Ce n’est pas un hasard si Modesta est née le 1er Janvier 1900 : elle incarne une nouvelle ère et porte une modernité fulgurante. Quand chaque personnage se définit par le masque social qu’il porte, elle refuse d’être figée. Elle change de masque selon ce qu’elle veut obtenir, dans un conflit permanent entre identité imposée, authenticité et opportunisme. Un dilemme puissant de l’auto-définition féminine, sans que jamais la série ne tombe dans le manifeste revendicatif.
A l’image du prénom qu’elle porte, Modesta est un oxymore vivant.

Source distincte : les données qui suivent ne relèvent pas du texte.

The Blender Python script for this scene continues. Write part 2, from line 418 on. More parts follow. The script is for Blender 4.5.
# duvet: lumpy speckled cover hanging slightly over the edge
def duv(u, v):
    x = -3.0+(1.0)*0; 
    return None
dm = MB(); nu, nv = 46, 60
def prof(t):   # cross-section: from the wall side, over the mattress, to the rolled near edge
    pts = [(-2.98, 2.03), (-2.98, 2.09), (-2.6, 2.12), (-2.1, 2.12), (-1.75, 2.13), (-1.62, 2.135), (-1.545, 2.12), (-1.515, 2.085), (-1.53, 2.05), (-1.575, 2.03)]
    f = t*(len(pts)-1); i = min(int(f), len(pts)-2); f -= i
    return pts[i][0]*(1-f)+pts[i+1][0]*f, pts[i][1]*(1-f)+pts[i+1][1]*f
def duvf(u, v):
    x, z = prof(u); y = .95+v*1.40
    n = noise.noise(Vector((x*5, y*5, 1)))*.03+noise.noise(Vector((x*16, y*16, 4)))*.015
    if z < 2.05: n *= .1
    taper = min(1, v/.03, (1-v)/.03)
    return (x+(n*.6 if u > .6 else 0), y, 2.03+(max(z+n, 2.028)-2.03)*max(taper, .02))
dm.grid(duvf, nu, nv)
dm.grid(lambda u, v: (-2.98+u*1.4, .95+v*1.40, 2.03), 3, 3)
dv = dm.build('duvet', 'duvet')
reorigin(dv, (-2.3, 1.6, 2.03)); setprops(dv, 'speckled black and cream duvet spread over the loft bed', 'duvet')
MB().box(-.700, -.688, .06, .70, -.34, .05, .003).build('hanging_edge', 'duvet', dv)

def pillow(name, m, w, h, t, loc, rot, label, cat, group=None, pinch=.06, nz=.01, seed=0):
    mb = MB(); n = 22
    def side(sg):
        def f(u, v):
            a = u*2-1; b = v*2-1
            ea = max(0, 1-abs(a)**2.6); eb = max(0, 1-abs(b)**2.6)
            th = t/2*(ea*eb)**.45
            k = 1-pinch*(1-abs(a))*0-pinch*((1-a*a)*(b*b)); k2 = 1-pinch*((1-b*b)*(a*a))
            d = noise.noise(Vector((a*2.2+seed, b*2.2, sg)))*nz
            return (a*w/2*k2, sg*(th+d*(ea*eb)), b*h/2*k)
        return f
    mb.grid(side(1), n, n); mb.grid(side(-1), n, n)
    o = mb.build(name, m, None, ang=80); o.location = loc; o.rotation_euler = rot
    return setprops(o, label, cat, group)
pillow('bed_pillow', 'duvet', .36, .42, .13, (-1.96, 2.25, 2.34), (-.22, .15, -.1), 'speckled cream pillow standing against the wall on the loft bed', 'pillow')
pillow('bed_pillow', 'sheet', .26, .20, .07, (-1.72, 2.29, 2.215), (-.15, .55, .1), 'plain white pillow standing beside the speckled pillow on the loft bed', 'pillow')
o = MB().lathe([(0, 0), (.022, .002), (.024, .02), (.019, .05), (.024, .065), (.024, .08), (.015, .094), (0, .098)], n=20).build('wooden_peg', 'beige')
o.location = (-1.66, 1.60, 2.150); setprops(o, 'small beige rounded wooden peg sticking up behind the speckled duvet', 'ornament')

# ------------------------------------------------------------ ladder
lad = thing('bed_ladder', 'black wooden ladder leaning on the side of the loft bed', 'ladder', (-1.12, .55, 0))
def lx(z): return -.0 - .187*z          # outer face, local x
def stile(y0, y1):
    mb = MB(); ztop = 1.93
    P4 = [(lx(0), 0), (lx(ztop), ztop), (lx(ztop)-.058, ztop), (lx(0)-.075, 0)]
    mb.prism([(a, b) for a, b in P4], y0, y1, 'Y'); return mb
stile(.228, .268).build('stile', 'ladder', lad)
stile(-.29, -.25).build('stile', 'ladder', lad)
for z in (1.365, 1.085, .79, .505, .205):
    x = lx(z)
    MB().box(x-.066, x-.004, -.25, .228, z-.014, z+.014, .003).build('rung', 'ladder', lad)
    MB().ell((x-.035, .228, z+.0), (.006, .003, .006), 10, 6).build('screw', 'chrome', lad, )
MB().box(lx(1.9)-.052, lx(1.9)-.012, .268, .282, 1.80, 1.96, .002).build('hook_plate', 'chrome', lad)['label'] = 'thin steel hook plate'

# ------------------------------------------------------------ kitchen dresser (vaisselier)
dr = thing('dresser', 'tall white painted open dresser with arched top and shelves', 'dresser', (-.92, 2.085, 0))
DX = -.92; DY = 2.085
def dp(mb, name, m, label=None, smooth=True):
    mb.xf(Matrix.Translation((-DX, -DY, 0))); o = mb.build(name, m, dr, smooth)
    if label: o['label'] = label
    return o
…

Elle le dit dès le début : « J’ai toujours volé ma part de joie ». Son histoire est celle d’une innocence brisée, mais aussi de ferveur, de curiosité, d’arrogance et d’audace ; un récit tour à tour sombre et lumineux, tragique et résilient.
Adaptation soignée, L’art de la joie offre une histoire ambitieuse et embrasse la complexité du roman, l’ambiguïté si humaine de ses personnages, sa dimension sensuelle, poétique, lucide, provocatrice et captivante. Portée par une Tecla Insolia incandescente, la série appuie la conviction de son héroïne pour qui la joie n’est pas un cadeau, c’est une conquête. Elle n’est jamais pure, jamais tranquille, jamais acquise ; il faut la gagner face à la société, à la famille, aux épreuves, à la religion, aux écarts sociaux. Il faut se battre et l’arracher au monde.